*** Listed entries

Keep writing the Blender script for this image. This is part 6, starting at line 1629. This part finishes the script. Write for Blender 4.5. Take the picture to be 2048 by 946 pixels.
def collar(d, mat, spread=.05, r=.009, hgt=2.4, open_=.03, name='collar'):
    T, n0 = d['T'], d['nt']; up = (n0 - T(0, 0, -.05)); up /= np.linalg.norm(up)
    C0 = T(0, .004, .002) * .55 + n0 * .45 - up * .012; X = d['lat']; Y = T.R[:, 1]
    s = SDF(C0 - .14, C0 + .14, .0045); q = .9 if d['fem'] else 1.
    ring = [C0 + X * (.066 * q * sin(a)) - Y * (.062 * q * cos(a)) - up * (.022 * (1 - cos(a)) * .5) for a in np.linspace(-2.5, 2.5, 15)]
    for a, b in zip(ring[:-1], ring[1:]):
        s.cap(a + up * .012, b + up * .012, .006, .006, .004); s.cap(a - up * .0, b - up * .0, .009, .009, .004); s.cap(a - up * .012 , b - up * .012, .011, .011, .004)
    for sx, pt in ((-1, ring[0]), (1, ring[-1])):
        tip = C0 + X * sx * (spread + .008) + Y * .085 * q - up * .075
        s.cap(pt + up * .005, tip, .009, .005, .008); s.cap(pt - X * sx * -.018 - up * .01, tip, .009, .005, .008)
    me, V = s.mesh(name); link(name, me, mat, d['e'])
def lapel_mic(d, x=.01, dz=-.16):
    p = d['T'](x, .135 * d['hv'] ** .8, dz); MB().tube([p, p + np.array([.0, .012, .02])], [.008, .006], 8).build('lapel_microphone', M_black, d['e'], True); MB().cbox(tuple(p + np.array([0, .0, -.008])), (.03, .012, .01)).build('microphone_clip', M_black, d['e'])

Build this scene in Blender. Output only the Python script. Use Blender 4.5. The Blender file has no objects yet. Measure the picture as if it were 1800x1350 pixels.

******

The records above should be duplicated in full, exactly as given.

# [Complete response]
Keep writing the Blender script for this image. This is part 6, starting at line 1629. This part finishes the script. Write for Blender 4.5. Take the picture to be 2048 by 946 pixels.
def collar(d, mat, spread=.05, r=.009, hgt=2.4, open_=.03, name='collar'):
    T, n0 = d['T'], d['nt']; up = (n0 - T(0, 0, -.05)); up /= np.linalg.norm(up)
    C0 = T(0, .004, .002) * .55 + n0 * .45 - up * .012; X = d['lat']; Y = T.R[:, 1]
    s = SDF(C0 - .14, C0 + .14, .0045); q = .9 if d['fem'] else 1.
    ring = [C0 + X * (.066 * q * sin(a)) - Y * (.062 * q * cos(a)) - up * (.022 * (1 - cos(a)) * .5) for a in np.linspace(-2.5, 2.5, 15)]
    for a, b in zip(ring[:-1], ring[1:]):
        s.cap(a + up * .012, b + up * .012, .006, .006, .004); s.cap(a - up * .0, b - up * .0, .009, .009, .004); s.cap(a - up * .012 , b - up * .012, .011, .011, .004)
    for sx, pt in ((-1, ring[0]), (1, ring[-1])):
        tip = C0 + X * sx * (spread + .008) + Y * .085 * q - up * .075
        s.cap(pt + up * .005, tip, .009, .005, .008); s.cap(pt - X * sx * -.018 - up * .01, tip, .009, .005, .008)
    me, V = s.mesh(name); link(name, me, mat, d['e'])
def lapel_mic(d, x=.01, dz=-.16):
    p = d['T'](x, .135 * d['hv'] ** .8, dz); MB().tube([p, p + np.array([.0, .012, .02])], [.008, .006], 8).build('lapel_microphone', M_black, d['e'], True); MB().cbox(tuple(p + np.array([0, .0, -.008])), (.03, .012, .01)).build('microphone_clip', M_black, d['e'])

Build this scene in Blender. Output only the Python script. Use Blender 4.5. The Blender file has no objects yet. Measure the picture as if it were 1800x1350 pixels.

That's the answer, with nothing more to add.